We would then be right side up. See who is laughing then.

4 thoughts on “We are way upside down”

  1. How true! Odd that the far less than one percent who take advantage of a system that should have been corrected long ago – some of whom are part of the “one percenters” who seem to be running this country! I’m sure there are a few ranchers who actually do use the public lands and the subsidies because they need them and probably are good stewards of those lands. BUT quite honestly I fail to see or understand why large corporate ranches or corporations (i.e. Forbes?) are still allowed to take advantage of the allotment program. And subsidies? Thats just wrong.
    Very good informative article!!

    Liked by 1 person

    1. We could not agree more. We have no problem with the family ranch, the ones you see in the old westerns that run a small herd of cattle to support their family.
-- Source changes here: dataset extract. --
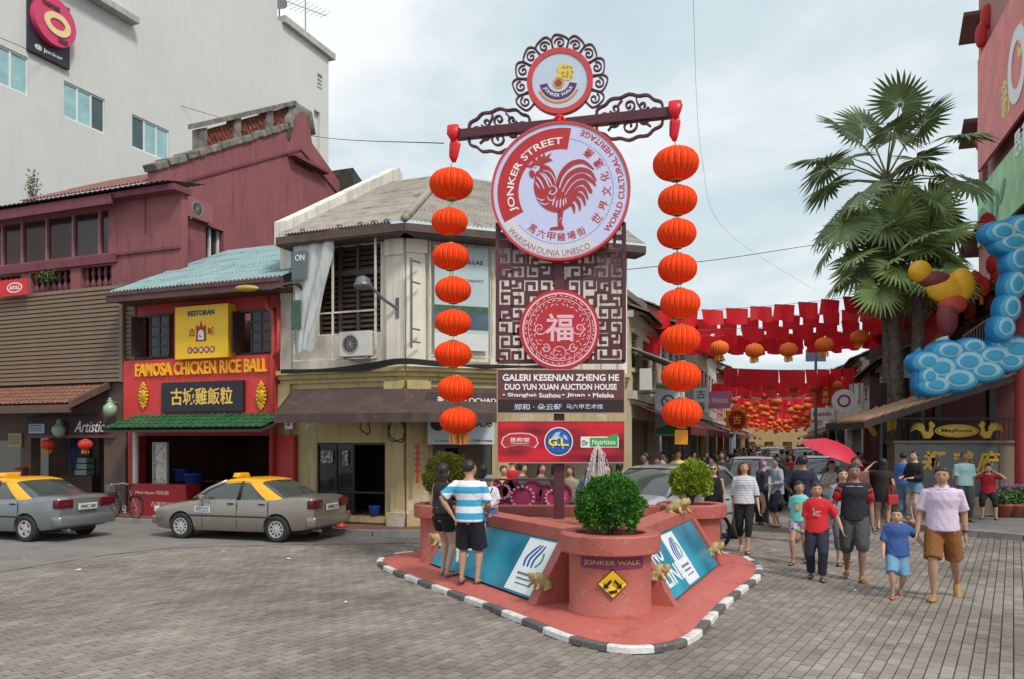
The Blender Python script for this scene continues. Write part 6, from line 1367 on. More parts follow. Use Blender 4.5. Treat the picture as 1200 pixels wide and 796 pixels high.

But these commercial ranches that have millions of acres of public lands to use, at a fee so low it might as well be free, is not what the grazing acts and protections were written for. The absolute worst is tied to the Mormon church leaders, and they are also the ones who want the public lands transferred from federal management to the individual states or counties. I suppose they do not believe anyone outside of their state has any rights to the land owned by WE the People. Our belief is that until people on the east coast are aware of this problem and start speaking up we will continue to see the loss of land, water, and wildlife. We need real media coverage.